Sunday, December 18, 2011

Italian Episcopalians

  As a native Staten Islander born the year after the Verrazano Bridge was opened, I grew up hearing a lot about how the Brooklyn Italians were "flooding" and "ruining" the borough.  Whatever.  I suspect that was mostly said by the people who had no idea of the deep Italian roots already on Staten Island long before the Verrazano was built.  Eh, what can you do about people?  They're going to say what they're going to say.
   I'm glad this site started as the "church project" because the research I've done in that direction has been invaluable.  More than anything else it's given me a better understanding and insight into the development of the Island and the shifts in its population, native born and immigrant, over the past centuries.
   One of the most interesting things I've discovered are two churches formed as Italian protestant congregations.  One, that I don't have much information or pictures of, was the Italian Pentecostal church.  All I know is that it started on Pike Street in Tompkinsville in 1923 and later moved to Richmond Road.  Today it's the Christian Pentecostal Church.

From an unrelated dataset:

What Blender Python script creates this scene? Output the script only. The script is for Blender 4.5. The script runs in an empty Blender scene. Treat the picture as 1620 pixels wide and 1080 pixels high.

Jewett Avenue and New Street  - 1929

   The other, which I have less information about, but some nice pictures of, is the Holy Redeemer Protestant Episcopal Church (Italian).  From it's name I assume it was a sort of mission outreach from Staten Island's old line (and Wasp) Episcopal churches to the Italian born immigrants.  I wonder what the thoughts that went into the decision to to that were.
  Was it thought that converting the Italians to mainline Protestantism would make the immigrants better citizens?  Less Italian and therefore more American?
   According to "A Brief History of the Episcopal Church" by David Lynn Holmes, Episcopalian outeach to Italians was possible because of Italian, particularly male, dissatisfaction with the Roman Catholic Church in America.  They were angry that the Church had opposed Italian unification in 1870 and they were frustrated by Irish domination of the Church in America.  Even many of the Episcopal priests were ex-Catholic priests.
   I can't imagine the Episcopal Church of today, even if it was still vibrant and relevant, doing the same sort of outreach/conversion to the Hispanic immigrant population in the neighborhood.  I think they'd think the whole undertaking reeked of racism and cultural superiority.
   How long were there enough converts to keep a congregation going?  Did they just merge into the existing English language congregations as they assimilated into America?  Holmes' book says that's what happened with earlier German converts to the denomination.  Like a history of Staten Island's Methodist congregations, I'd love one of the Episcopal churches.  While no one ever really answers, I'm asking for any information anyone's got.

   I love the swing set by the side entrance.  Today the church grounds are an auto repair lot.  That stretch of Jewett between Richmond Terrace and Castleton Avenue is one of the more scuzzy looking parts of Port Richmond.